The standard definition for static linking would be doing the linking at build time (building an application consists of several steps, possibly including compiling and linking). With statically linked programs in the standard meaning of that term, the linking is done by the program vendor before the application, together with the linked library, is delivered to the device.

Yet another aspect on static vs. dynamic linking: With static linking, the library becomes part of the program executable file. Typically that means different programs that use the same library contain individual copies of that library, wasting at least disk space and usually also RAM. Dynamically linked programs only "point" to a library.

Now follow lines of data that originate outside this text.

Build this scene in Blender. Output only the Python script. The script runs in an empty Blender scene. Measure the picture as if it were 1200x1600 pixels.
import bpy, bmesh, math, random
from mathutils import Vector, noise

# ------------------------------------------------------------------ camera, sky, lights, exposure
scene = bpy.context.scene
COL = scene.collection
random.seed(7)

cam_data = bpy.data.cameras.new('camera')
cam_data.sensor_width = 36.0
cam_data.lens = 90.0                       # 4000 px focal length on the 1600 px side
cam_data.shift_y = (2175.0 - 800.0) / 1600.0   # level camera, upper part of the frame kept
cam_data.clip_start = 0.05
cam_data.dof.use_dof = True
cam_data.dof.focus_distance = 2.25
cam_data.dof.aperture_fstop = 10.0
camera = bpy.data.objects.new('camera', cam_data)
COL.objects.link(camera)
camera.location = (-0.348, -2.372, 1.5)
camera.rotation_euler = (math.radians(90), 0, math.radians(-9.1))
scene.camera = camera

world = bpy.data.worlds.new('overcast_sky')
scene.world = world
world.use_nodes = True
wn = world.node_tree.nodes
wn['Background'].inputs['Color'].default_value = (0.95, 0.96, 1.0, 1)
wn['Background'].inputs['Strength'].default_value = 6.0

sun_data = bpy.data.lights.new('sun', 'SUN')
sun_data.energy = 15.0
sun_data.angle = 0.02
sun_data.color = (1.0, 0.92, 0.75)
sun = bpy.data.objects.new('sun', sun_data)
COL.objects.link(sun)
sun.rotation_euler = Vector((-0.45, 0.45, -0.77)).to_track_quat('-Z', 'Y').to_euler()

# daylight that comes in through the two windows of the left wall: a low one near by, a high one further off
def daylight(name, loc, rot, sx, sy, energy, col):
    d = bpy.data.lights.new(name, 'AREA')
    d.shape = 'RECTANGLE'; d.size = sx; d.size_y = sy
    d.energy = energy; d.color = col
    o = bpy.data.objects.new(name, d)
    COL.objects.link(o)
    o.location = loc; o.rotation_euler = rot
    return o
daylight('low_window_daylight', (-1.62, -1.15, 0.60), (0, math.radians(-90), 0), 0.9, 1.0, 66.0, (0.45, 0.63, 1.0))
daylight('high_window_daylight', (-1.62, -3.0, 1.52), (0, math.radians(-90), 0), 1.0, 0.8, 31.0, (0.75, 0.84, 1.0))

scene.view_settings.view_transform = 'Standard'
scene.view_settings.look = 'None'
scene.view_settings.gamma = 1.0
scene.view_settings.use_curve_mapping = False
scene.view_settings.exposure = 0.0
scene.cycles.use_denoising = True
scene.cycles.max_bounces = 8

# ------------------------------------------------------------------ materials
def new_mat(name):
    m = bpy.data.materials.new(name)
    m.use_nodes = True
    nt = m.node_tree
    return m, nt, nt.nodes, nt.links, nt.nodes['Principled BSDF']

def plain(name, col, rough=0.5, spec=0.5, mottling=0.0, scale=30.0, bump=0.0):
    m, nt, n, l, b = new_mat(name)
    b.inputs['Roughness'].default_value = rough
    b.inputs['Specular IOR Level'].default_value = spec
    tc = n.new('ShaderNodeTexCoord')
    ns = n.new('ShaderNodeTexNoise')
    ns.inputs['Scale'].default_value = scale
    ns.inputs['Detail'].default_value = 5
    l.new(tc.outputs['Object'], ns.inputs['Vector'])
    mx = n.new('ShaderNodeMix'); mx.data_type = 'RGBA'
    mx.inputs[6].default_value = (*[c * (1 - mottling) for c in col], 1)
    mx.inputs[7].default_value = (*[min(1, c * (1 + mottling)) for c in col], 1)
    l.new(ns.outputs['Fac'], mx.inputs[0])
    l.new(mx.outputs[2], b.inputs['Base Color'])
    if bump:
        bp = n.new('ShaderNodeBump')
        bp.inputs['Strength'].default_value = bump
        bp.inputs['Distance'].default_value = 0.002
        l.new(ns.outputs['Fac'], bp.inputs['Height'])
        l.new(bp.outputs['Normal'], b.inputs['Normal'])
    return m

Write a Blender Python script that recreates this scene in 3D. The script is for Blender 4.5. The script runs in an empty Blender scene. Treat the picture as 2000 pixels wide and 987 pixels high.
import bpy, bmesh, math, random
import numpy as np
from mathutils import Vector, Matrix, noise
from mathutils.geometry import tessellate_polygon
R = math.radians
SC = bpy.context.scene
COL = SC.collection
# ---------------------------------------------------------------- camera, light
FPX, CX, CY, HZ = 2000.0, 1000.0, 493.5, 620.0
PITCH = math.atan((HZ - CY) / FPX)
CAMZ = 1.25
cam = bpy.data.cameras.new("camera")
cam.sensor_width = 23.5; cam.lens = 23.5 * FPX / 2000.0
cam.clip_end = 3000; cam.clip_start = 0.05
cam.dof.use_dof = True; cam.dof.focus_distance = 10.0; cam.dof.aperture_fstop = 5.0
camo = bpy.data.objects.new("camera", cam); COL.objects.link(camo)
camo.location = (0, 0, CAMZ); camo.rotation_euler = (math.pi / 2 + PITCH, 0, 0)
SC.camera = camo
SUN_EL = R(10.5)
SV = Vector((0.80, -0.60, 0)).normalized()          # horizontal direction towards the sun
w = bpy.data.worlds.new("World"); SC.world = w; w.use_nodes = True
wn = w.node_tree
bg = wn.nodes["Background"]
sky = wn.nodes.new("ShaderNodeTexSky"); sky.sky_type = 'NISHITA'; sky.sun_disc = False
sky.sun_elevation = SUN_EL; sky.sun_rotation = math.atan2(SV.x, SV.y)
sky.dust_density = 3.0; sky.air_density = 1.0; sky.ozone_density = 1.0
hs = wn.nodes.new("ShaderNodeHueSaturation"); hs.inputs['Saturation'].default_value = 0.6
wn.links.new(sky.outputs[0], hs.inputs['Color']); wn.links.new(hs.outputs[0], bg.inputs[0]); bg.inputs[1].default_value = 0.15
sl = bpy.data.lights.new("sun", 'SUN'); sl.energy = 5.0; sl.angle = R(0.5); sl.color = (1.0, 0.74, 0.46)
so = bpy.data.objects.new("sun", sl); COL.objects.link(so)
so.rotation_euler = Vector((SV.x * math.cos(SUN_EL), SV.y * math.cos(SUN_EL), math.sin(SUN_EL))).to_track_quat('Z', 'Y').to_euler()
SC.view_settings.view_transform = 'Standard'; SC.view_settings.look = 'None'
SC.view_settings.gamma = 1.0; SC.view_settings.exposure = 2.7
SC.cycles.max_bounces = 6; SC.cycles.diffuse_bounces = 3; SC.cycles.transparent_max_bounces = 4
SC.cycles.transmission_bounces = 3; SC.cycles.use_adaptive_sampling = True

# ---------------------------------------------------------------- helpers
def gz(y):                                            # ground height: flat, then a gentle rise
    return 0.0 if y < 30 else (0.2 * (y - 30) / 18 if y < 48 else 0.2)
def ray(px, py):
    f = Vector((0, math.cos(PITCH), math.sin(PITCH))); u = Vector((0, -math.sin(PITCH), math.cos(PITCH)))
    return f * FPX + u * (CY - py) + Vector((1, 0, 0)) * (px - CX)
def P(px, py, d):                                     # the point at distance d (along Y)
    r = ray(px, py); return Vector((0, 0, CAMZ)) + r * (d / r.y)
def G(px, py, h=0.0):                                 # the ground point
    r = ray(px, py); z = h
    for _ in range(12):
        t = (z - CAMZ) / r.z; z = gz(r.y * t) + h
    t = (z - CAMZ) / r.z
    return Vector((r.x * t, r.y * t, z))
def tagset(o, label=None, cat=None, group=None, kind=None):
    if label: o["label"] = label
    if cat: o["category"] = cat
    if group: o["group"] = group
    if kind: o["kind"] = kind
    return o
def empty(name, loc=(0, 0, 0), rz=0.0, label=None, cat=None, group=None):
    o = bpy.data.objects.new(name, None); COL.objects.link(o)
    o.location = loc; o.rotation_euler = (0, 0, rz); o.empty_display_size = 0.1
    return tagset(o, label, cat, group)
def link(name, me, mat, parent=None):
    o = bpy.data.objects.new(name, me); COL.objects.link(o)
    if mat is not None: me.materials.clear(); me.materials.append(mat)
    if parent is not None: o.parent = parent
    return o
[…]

This also has the effect that dynamic libraries can often be updated independently of the application, as long as they preserve ABI (Application Binary Interface - the compiled program equivalent of API) compatibility. This is often quite useful: For example, it's normal that the code for accessing popular image formats like GIF, JPEG or PNG is encapsulated in a dynamic library. All browsers and lots of other programs then link against this library. Now, if you find a bug or a security vulnerability in the library, you only need to recompile and update it, not all of the applications individually.